SHOSTAKOVICH Symphonies Nos 1 & 10 (Pletnev)

Author: 
Edward Seckerson
PTC5186 647. SHOSTAKOVICH Symphonies Nos 1 & 10 (Pletnev)SHOSTAKOVICH Symphonies Nos 1 & 10 (Pletnev)

SHOSTAKOVICH Symphonies Nos 1 & 10 (Pletnev)

  • Symphony No. 4
  • Symphony No. 10

You would expect Pletnev – a complicated and elusive character at the best of times – to offer a radical rethink of the renegade Fourth Symphony. And he does. Whether it works or not is another matter entirely and I suspect that only diehard collectors of the wayward and eccentric will respond positively to it. At almost 75 minutes it’s probably the longest account on disc – an indication of Pletnev’s inquisitive nature and his tendency, indeed desire, to lose himself in the otherworldliness of this awfully big adventure. Shostakovich at some kind of crossroads.
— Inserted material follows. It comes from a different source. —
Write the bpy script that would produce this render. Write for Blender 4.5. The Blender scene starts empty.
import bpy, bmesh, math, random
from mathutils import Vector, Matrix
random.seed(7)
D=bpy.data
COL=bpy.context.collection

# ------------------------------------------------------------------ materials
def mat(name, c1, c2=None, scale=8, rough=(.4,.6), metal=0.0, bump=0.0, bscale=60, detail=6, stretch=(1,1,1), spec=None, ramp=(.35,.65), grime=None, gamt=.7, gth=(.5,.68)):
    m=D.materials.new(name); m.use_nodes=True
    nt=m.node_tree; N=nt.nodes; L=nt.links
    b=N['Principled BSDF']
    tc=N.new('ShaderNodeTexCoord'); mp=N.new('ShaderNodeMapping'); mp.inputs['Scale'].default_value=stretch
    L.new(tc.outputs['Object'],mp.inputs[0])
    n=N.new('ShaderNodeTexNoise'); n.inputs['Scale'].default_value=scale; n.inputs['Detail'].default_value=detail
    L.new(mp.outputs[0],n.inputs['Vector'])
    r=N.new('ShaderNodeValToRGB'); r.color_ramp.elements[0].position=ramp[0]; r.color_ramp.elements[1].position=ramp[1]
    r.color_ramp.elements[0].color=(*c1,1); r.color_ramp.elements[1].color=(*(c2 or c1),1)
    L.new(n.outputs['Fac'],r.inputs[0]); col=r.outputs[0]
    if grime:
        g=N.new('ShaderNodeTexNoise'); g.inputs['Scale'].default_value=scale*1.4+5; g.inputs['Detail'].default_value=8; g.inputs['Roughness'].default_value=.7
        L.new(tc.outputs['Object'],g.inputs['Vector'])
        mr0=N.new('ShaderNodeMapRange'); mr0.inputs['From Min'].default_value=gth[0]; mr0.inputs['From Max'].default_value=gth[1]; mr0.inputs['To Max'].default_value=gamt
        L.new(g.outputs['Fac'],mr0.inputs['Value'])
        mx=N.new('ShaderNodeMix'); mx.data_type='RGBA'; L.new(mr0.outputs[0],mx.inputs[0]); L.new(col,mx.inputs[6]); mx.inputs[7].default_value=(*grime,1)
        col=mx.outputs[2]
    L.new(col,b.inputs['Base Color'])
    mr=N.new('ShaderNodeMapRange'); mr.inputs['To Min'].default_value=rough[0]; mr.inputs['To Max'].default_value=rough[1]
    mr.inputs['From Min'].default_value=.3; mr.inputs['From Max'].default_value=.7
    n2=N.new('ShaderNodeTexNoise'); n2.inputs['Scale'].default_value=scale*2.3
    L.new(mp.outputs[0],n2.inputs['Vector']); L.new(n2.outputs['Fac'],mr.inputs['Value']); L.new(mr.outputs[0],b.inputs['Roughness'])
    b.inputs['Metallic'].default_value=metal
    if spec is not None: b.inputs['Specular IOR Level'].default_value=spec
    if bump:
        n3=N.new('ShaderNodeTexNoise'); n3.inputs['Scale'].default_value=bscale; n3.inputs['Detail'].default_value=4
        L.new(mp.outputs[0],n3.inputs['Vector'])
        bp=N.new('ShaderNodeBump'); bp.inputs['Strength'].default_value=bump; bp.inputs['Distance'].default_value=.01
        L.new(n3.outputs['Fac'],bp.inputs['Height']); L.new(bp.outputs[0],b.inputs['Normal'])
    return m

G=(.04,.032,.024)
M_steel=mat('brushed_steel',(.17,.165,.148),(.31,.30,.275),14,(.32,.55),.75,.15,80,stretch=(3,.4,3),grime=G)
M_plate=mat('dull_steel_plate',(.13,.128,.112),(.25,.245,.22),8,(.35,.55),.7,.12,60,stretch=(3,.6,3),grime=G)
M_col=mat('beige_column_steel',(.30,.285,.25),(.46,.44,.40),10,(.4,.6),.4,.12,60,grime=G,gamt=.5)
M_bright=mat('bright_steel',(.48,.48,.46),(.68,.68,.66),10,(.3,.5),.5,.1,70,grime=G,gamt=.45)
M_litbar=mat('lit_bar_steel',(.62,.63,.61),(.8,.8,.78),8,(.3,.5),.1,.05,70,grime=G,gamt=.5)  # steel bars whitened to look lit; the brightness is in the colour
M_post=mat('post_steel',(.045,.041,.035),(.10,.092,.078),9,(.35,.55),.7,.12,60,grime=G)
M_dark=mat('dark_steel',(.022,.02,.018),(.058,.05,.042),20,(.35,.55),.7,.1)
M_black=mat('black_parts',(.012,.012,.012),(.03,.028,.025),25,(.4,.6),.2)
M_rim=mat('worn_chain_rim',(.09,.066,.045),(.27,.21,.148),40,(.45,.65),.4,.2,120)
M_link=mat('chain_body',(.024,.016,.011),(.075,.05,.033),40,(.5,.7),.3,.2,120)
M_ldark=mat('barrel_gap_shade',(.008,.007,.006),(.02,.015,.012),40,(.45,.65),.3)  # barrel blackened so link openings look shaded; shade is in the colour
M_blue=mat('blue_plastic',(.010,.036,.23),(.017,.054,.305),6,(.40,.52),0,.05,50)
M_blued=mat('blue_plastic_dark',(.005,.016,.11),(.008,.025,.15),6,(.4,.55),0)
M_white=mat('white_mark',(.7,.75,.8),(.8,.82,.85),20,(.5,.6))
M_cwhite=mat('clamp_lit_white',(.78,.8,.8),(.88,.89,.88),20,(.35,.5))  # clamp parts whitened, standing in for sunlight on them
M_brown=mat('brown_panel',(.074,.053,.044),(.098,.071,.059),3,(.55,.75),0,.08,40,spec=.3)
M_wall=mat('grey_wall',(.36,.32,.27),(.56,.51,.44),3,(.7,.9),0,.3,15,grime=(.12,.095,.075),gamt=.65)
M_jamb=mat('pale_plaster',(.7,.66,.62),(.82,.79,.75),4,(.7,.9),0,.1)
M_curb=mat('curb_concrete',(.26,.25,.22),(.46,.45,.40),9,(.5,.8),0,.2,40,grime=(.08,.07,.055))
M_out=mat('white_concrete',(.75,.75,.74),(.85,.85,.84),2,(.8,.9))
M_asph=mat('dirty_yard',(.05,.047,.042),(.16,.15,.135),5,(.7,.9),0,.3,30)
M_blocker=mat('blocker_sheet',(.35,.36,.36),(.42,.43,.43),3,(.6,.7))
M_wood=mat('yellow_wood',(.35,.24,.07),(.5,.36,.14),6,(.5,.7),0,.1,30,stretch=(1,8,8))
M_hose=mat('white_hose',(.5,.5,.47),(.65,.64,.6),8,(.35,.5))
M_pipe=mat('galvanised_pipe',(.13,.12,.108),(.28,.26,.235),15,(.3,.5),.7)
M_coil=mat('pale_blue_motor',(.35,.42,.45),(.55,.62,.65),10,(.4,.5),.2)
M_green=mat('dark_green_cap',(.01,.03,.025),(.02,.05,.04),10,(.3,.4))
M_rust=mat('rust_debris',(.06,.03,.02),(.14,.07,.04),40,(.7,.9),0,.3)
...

The opening flourishes (rousing cheers or collective panic?) are oddly muted, the ensuing march almost comically deliberate. The tune sounds even more facile at this tempo (a point worth making) but I’d have thought that Pletnev would want to underline that with more, not less from the xylophone (it has the tune after all), which is barely present in this mix. Taking the longer view of this sprawling first movement, it’s almost as if Pletnev wants to play down its structural rigour in favour of the uncertainty of where the music might decide to go next. Again, you could argue, a point worth making.

The slower tempos certainly draw attention to all the work’s anomalies, making it sound more, not less episodic, while also accentuating its searching nature. The best of this performance happens when the music is quietly mysterious – lost in time and space. The long lyric passage which comes in the wake of the introduction is truly strange and beautiful. One hears distant premonitions of the Fifth Symphony. Equally affecting is the painful oboe solo of the coda, poetically recalling a motif one might have thought of little consequence.

The price one pays for Pletnev’s deliberation is a lack of tautness, of edge, of cynicism. In the second movement the tempo-marking Moderato seems to mean something else entirely to Pletnev. But it’s not just the tempo but the woozy, heavy-limbed impression it conveys that I find disconcerting. It’s high on something or other and presumably it’s that hallucinatory, spaced-out quality that Pletnev wants to sustain right through to the iconic ticking percussion at the close. Clearly I’m trying very hard to give him the benefit of all my doubts.

An odd one, then. Time and again my listening notes refer to the need for keener focus and the edge which Pletnev and the highly cultivated Russian National Orchestra seem to deny rhythm and accenting. It diminishes the pungency of the circus-like divertissements in the third movement and blunts the impact of the huge anti-heroic climax towards the close, where timpani and horns are hopelessly reticent.

That rather fleshy, well-upholstered sound proves equally inappropriate as we step furtively into the shadowy opening pages of the Tenth Symphony. This pairing, of course, is all about Stalin’s all pervasive climate of fear and loathing, and Shostakovich’s creative response to it. Some regard the Tenth as his finest work and Pletnev certainly unfolds it with both reverence and cohesion. But there’s something about this almost Karajan-like plushness that diminishes the power of the message. Yes, there is the poetry of anxiety in those bass woodwind chorales and desolate piccolos in the coda, but the central climax is more monumental than it is trenchant and again trumpets and horns make little impression. The Scherzo’s lean and ferocious depiction of Stalin’s brutal legacy is well regimented but never dangerous. Where is the coarse military ‘rattle’ of the side drum, the snap and roar of trombones? Virtuosity is one thing (this orchestra has it in spades) but if punches are pulled in the characterisation then we are nowhere dramatically. Just compare Nelsons and the Boston Symphony in this movement, indeed this symphony. Hair raising.

And if we are seriously meant to feel the release of Stalin’s passing in the delirious coda of the finale – the composer’s musical monogram DSCH punching the air – then we certainly won’t do so with horns this feeble and rampant rhythms sounding like the message hasn’t yet come through that he’s gone.

Nelsons for the Tenth and Petrenko and the Royal Liverpool Philharmonic, or indeed Nelsons again (see below), for the Fourth.